WHAT YOU NEED TO DO
Repeat verbatim the lines from the one containing "Generate a Blender" to the one containing "from mathutils.geometry import", ends included, minus any pictures.

THE INPUT
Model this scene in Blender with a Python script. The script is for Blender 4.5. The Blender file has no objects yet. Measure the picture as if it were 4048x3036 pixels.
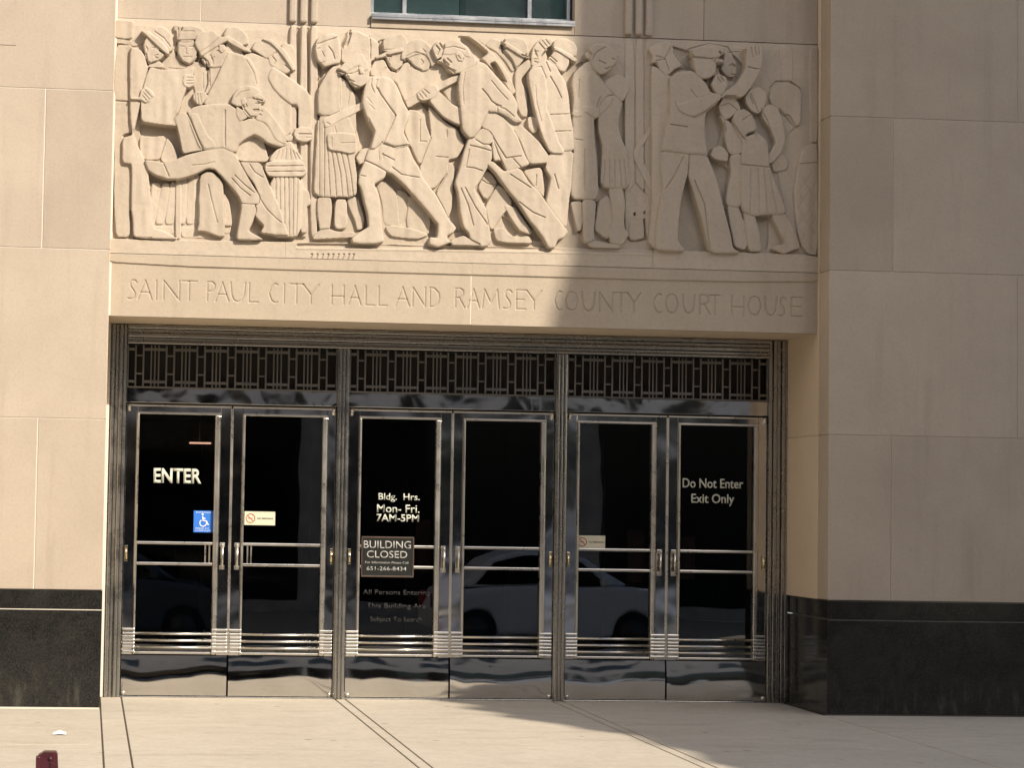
import bpy, bmesh, math, random
import numpy as np
from mathutils import Vector, Matrix
random.seed(7)
S = bpy.context.scene
COL = S.collection

# ------------------------------------------------------------------ camera, sky, sun, exposure
cam = bpy.data.cameras.new("camera"); camo = bpy.data.objects.new("camera", cam); COL.objects.link(camo)
cam.sensor_width = 36.0
cam.lens = 84.92
cam.shift_x = 0.1658
cam.shift_y = -0.0240
cam.clip_start = 0.1; cam.clip_end = 2000
R = Vector((0.99436724, -0.10450739, 0.01766334)); U = Vector((-0.02369303, -0.05673909, 0.99810787)); Fw = Vector((0.10330745, 0.99290427, 0.05889559))
camo.matrix_world = Matrix(((R.x, U.x, -Fw.x, -0.12045), (R.y, U.y, -Fw.y, -17.68312), (R.z, U.z, -Fw.z, 1.53022), (0, 0, 0, 1)))
S.camera = camo
SUN_AZ, SUN_EL = math.radians(35), math.radians(35)      # to the right of the street axis, above the horizon
sd = Vector((math.sin(SUN_AZ) * math.cos(SUN_EL), -math.cos(SUN_AZ) * math.cos(SUN_EL), math.sin(SUN_EL)))
w = bpy.data.worlds.new("World"); S.world = w; w.use_nodes = True
nt = w.node_tree; sky = nt.nodes.new("ShaderNodeTexSky"); sky.sky_type = 'NISHITA'; sky.sun_disc = False
sky.sun_elevation = SUN_EL; sky.sun_rotation = math.radians(145); sky.air_density = 1.0; sky.dust_density = 2.0; sky.ozone_density = 1.0
nt.links.new(sky.outputs[0], nt.nodes["Background"].inputs[0]); nt.nodes["Background"].inputs[1].default_value = 0.112
sl = bpy.data.lights.new("sun", 'SUN'); sl.energy = 4.0; sl.angle = math.radians(0.25); sl.color = (1.0, 0.885, 0.74)
so = bpy.data.objects.new("sun", sl); COL.objects.link(so)
so.rotation_euler = sd.to_track_quat('Z', 'Y').to_euler(); so.location = sd * 60
S.view_settings.view_transform = 'Standard'; S.view_settings.look = 'None'; S.view_settings.gamma = 1.0
S.view_settings.exposure = 0.62
S.cycles.max_bounces = 10; S.cycles.glossy_bounces = 6; S.cycles.transparent_max_bounces = 12

# ------------------------------------------------------------------ helpers
def tag(o, label=None, cat=None, group=None, kind=None):
    if label: o["label"] = label
    if cat: o["category"] = cat
    if group: o["group"] = group
    if kind: o["kind"] = kind
    return o

def empty(name, loc=(0, 0, 0), rz=0.0):
    o = bpy.data.objects.new(name, None); o.empty_display_size = 0.2; o.location = loc; o.rotation_euler = (0, 0, rz)
    COL.objects.link(o); return o

class MB:
    "collects boxes, tubes and prisms into one mesh"
    def __init__(s): s.v = []; s.f = []; s.sm = []
    def box(s, x0, x1, y0, y1, z0, z1, bev=0.0):
        bm = bmesh.new(); bmesh.ops.create_cube(bm, size=1)
        for v in bm.verts: v.co = Vector(((x0 + x1) / 2 + v.co.x * (x1 - x0), (y0 + y1) / 2 + v.co.y * (y1 - y0), (z0 + z1) / 2 + v.co.z * (z1 - z0)))
        if bev > 0: bmesh.ops.bevel(bm, geom=bm.edges[:], offset=bev, segments=2, profile=0.5, affect='EDGES')
        s.add(bm, False); return s
    def add(s, bm, smooth=True, M=None):
        o = len(s.v); bm.verts.ensure_lookup_table(); bm.verts.index_update()
        for v in bm.verts: s.v.append(tuple((M @ v.co) if M else v.co))
        for f in bm.faces: s.f.append([o + v.index for v in f.verts]); s.sm.append(smooth)
        bm.free()
    def tube(s, a, b, r, n=12, r2=None, smooth=True):
        a = Vector(a); b = Vector(b); d = b - a
        bm = bmesh.new(); bmesh.ops.create_cone(bm, cap_ends=True, segments=n, radius1=r, radius2=r if r2 is None else r2, depth=d.length)
        M = Matrix.Translation((a + b) / 2) @ d.to_track_quat('Z', 'Y').to_matrix().to_4x4()
        s.add(bm, smooth, M); return s
    def ball(s, c, r, sc=(1, 1, 1)):
        bm = bmesh.new(); bmesh.ops.create_uvsphere(bm, u_segments=14, v_segments=8, radius=r)
        s.add(bm, True, Matrix.Translation(c) @ Matrix.Diagonal((*sc, 1))); return s
    def path(s, pts, r, n=8):
        for a, b in zip(pts[:-1], pts[1:]): s.tube(a, b, r, n)
        for p in pts[1:-1]: s.ball(p, r)
        return s
    def prism(s, pts, y0, y1, M=None):
        "outline pts (x,z) between y0 and y1"
        n = len(pts); o = len(s.v)
        for y in (y0, y1):
            for x, z in pts:
                p = Vector((x, y, z)); s.v.append(tuple(M @ p if M else p))
        s.f.append([o + i for i in range(n)]); s.f.append([o + n + i for i in reversed(range(n))]); s.sm += [False, False]
        for i in range(n):
            j = (i + 1) % n; s.f.append([o + i, o + n + i, o + n + j, o + j]); s.sm.append(False)
        return s
    def build(s, name, mat, parent=None, label=None):
        me = bpy.data.meshes.new(name); me.from_pydata(s.v, [], s.f); me.materials.append(mat)
        me.polygons.foreach_set("use_smooth", s.sm); 
        bm = bmesh.new(); bm.from_mesh(me); bmesh.ops.recalc_face_normals(bm, faces=bm.faces[:]); bm.to_mesh(me); bm.free()
        me.update()
        o = bpy.data.objects.new(name, me); COL.objects.link(o)
        if parent: o.parent = parent
        if label: o["label"] = label
        return o

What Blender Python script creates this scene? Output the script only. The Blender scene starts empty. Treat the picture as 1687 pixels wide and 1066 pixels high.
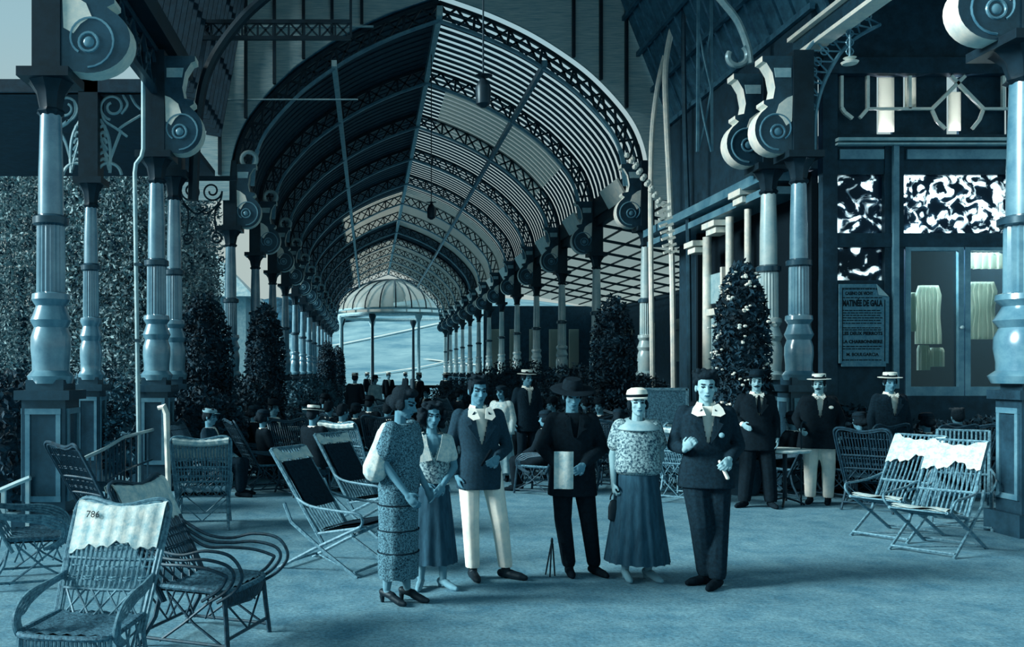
import bpy, bmesh, math, random
from mathutils import Vector, Matrix
from math import sin, cos, pi, radians as R
random.seed(7)
SC = bpy.context.scene
COL = SC.collection
F = 1500.0; CH = 1.75; VX = 608.0; VY = 612.0        # focal length in px, eye height, vanishing point of the gallery
def at(px, py, Y): return Vector(((px-VX)*Y/F, Y, CH-(py-VY)*Y/F))
def xx(px, Y): return (px-VX)*Y/F
def zz(py, Y): return CH-(py-VY)*Y/F
# ------------------------------------------------------------------ materials
def lin(c):
    c /= 255.0
    return c/12.92 if c <= .04045 else ((c+.055)/1.055)**2.4
RAMP = [(0, (13, 22, 28)), (.25, (27, 57, 74)), (.5, (60, 113, 137)), (.75, (132, 175, 186)), (1, (234, 236, 224))]
def duo(t):
    t = min(max(t, 0), 1)
    for (a, ca), (b, cb) in zip(RAMP, RAMP[1:]):
        if t <= b:
            k = (t-a)/(b-a)
            return tuple(lin(x+(y-x)*k) for x, y in zip(ca, cb))+(1,)
MATS = {}
def mat(name, t, rough=.6, spec=.4, var=0, scale=12, det=6, bump=0, stretch=None, metal=0, lo=.35, hi=.65, translucent=0):
    if name in MATS: return MATS[name]
    m = bpy.data.materials.new(name); m.use_nodes = True
    n = m.node_tree.nodes; l = m.node_tree.links; b = n['Principled BSDF']
    b.inputs['Base Color'].default_value = duo(t); b.inputs['Roughness'].default_value = rough
    b.inputs['Specular IOR Level'].default_value = spec; b.inputs['Metallic'].default_value = metal; b.inputs['Specular Tint'].default_value = (.42, .72, .86, 1)
    if var or bump:
        tc = n.new('ShaderNodeTexCoord'); mp = n.new('ShaderNodeMapping')
        l.new(tc.outputs['Object'], mp.inputs[0])
        if stretch: mp.inputs['Scale'].default_value = stretch
        nz = n.new('ShaderNodeTexNoise'); nz.inputs['Scale'].default_value = scale; nz.inputs['Detail'].default_value = det
        nz.inputs['Roughness'].default_value = .7
        l.new(mp.outputs[0], nz.inputs['Vector'])
        if var:
            cr = n.new('ShaderNodeValToRGB'); cr.color_ramp.elements[0].position = lo; cr.color_ramp.elements[1].position = hi
            cr.color_ramp.elements[0].color = duo(t-var); cr.color_ramp.elements[1].color = duo(t+var)
            l.new(nz.outputs['Fac'], cr.inputs[0]); l.new(cr.outputs[0], b.inputs['Base Color'])
        if bump:
            bp = n.new('ShaderNodeBump'); bp.inputs['Strength'].default_value = bump; bp.inputs['Distance'].default_value = .02
            l.new(nz.outputs['Fac'], bp.inputs['Height']); l.new(bp.outputs[0], b.inputs['Normal'])
    if translucent:
        tr = n.new('ShaderNodeBsdfTranslucent'); tr.inputs[0].default_value = duo(min(1, t+.1))
        mx = n.new('ShaderNodeMixShader'); mx.inputs[0].default_value = translucent
        l.new(b.outputs[0], mx.inputs[1]); l.new(tr.outputs[0], mx.inputs[2]); l.new(mx.outputs[0], n['Material Output'].inputs[0])
    MATS[name] = m
    return m
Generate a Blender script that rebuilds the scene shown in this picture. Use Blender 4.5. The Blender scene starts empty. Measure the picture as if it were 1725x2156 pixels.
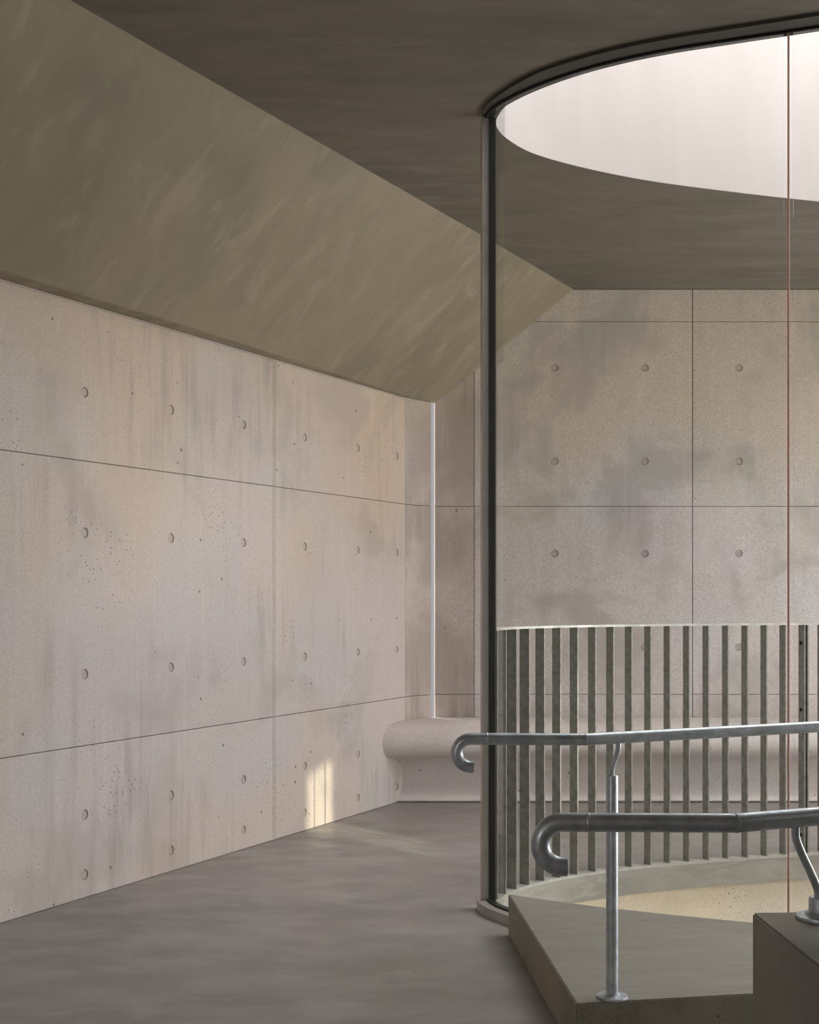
import bpy, bmesh, math, random
from mathutils import Vector
from mathutils.geometry import tessellate_polygon

random.seed(4)
S = bpy.context.scene
COL = S.collection
EYE = 1.29                      # eye height above the floor
F = 2787.0                      # focal length in pixels of the 1725 px wide frame

# ------------------------------------------------------------------ camera
cam_data = bpy.data.cameras.new('camera')
cam = bpy.data.objects.new('camera', cam_data)
COL.objects.link(cam)
cam.location = (0, 0, EYE)
cam.rotation_euler = (math.radians(90), 0, 0)
cam_data.sensor_fit = 'HORIZONTAL'
cam_data.sensor_width = 36.0
cam_data.lens = 36.0 * F / 1725.0
cam_data.shift_y = 174.0 / 1725.0
cam_data.clip_start = 0.05
S.camera = cam

# ------------------------------------------------------------------ world, sun, exposure
SKY = 8.4
world = bpy.data.worlds.new('world')
S.world = world
world.use_nodes = True
wn = world.node_tree.nodes
wl = world.node_tree.links
wn.clear()
wo = wn.new('ShaderNodeOutputWorld')
wb = wn.new('ShaderNodeBackground')
wb.inputs['Color'].default_value = (1.0, 0.975, 0.965, 1)
wb.inputs['Strength'].default_value = SKY
wl.new(wb.outputs[0], wo.inputs[0])

SUN_AZ = Vector((-0.67, 0.742, 0)).normalized()
SUN_EL = math.radians(18.0)
sun_data = bpy.data.lights.new('sun', 'SUN')
sun_data.energy = 2.8
sun_data.color = (1.0, 0.93, 0.70)
sun_data.angle = math.radians(0.55)
sun = bpy.data.objects.new('sun', sun_data)
COL.objects.link(sun)
sun_dir = Vector((SUN_AZ.x * math.cos(SUN_EL), SUN_AZ.y * math.cos(SUN_EL), -math.sin(SUN_EL)))
sun.rotation_euler = sun_dir.to_track_quat('-Z', 'Y').to_euler()
sun.location = (6, -2, 8)

S.view_settings.view_transform = 'Standard'
S.view_settings.look = 'None'
S.view_settings.exposure = 0.30
S.view_settings.gamma = 1.0
S.view_settings.use_curve_mapping = False
S.cycles.use_denoising = True
S.cycles.use_adaptive_sampling = True
S.cycles.adaptive_threshold = 0.10
S.cycles.max_bounces = 7
S.cycles.diffuse_bounces = 4
S.cycles.glossy_bounces = 3
S.cycles.transparent_max_bounces = 24
S.cycles.sample_clamp_indirect = 6.0

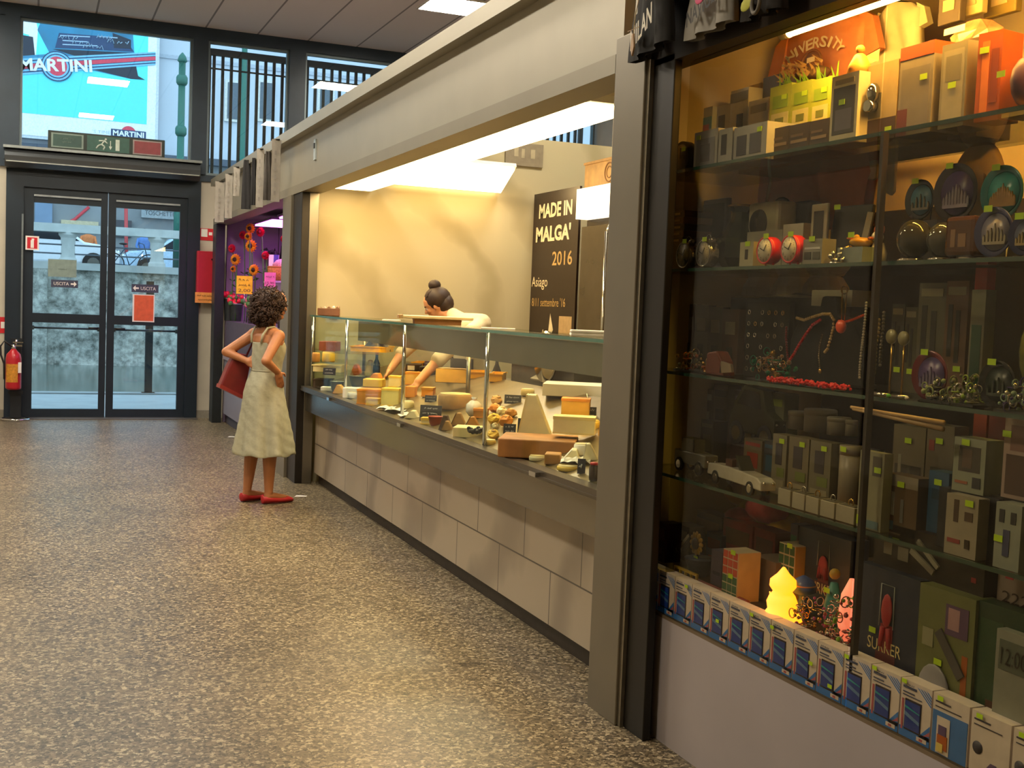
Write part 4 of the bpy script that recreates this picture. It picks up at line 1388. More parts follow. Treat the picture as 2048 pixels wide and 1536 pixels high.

SOLVED PROBLEM
Generate a Blender script that rebuilds the scene shown in this picture. Use Blender 4.5. The Blender scene starts empty. Measure the picture as if it were 1725x2156 pixels.
import bpy, bmesh, math, random
from mathutils import Vector
from mathutils.geometry import tessellate_polygon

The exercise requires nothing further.